Employers are also re-evaluating their approach to talent attraction and retention in light of rising employment costs. Many are becoming more selective in hiring, focusing efforts on recruiting fewer but more experienced professionals who can deliver higher output, thereby justifying a higher salary spend. Some firms are choosing instead to optimise current teams—often through technology investments and internal upskilling.
At the same time, budget constraints are leading to revised workplace perks and well-being initiatives – factors that had previously helped attract talent in a competitive market. This could present longer-term risks for businesses that still need to compete for top talent, particularly as workers continue to prioritise company culture and work-life balance in their employment decisions.
“We’ve seen a growing trend in worker concerns around mental exhaustion for some time now,” said Matt Weston, Senior Managing Director UK & Ireland at Robert Half. “However, we are now in a position where the majority of staff are worried that they will be over-worked. What is perhaps more concerning is that employers are potentially at risk of exacerbating this issue as they attempt to justify the increased costs of hiring.

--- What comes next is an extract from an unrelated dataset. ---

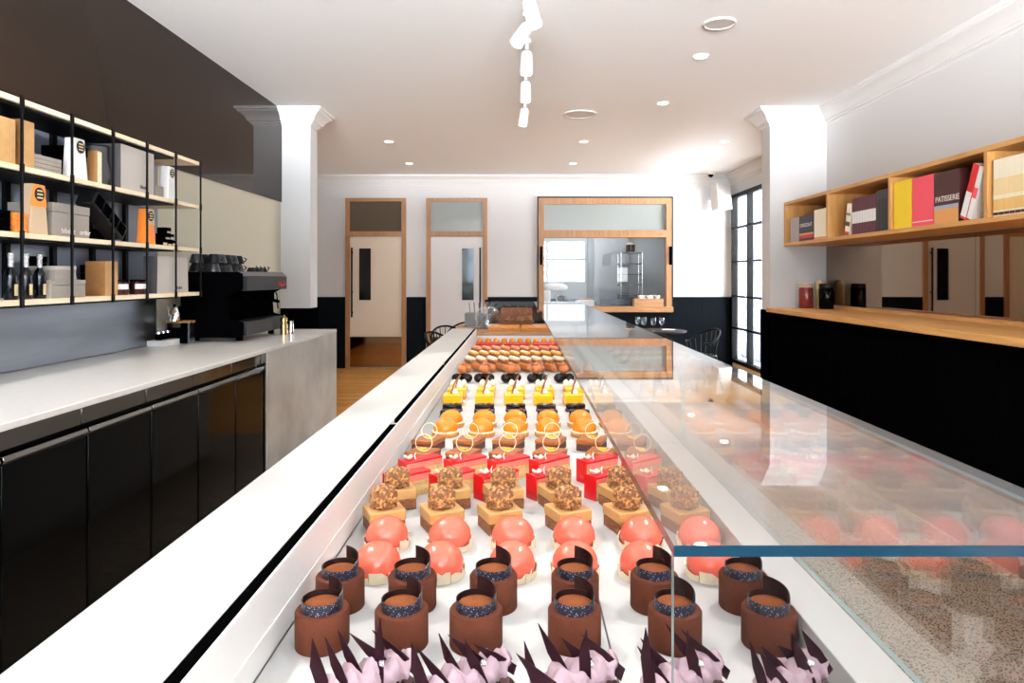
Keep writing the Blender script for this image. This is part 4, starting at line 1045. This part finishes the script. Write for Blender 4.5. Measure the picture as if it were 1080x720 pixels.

“With budgets being stretched, it’s no surprise that companies are looking to improve productivity levels, and with people a company’s greatest asset – but also biggest expense – attentions have understandably turned to the workforce and how to get more value for money. When we also consider that there is a general consensus that recruiting higher-performing individuals requires greater financial investment, it perhaps makes sense that firms are considering how they can get more from their people. In this context, contractors and temporary staff augmentation models could provide a cost-efficient alternative to hiring permanent staff, particularly at a time when hiring costs are on the rise and business critical processes need to be maintained.”
Weston says the risk of staff overload and long-term workforce strain is very real, and employers need to be mindful of the lasting impact this could have. He also notes that it is the responsibility of businesses to protect the well-being of their people at work, and there’s the potential for productivity to be damaged further down the line as staff absences and attrition rates increase.
“It’s understandable that businesses want to improve productivity – particularly at a time when employment costs are so high – but a careful balance needs to be struck so as not to hinder future growth opportunities and longer-term recruitment prospects,” he concluded.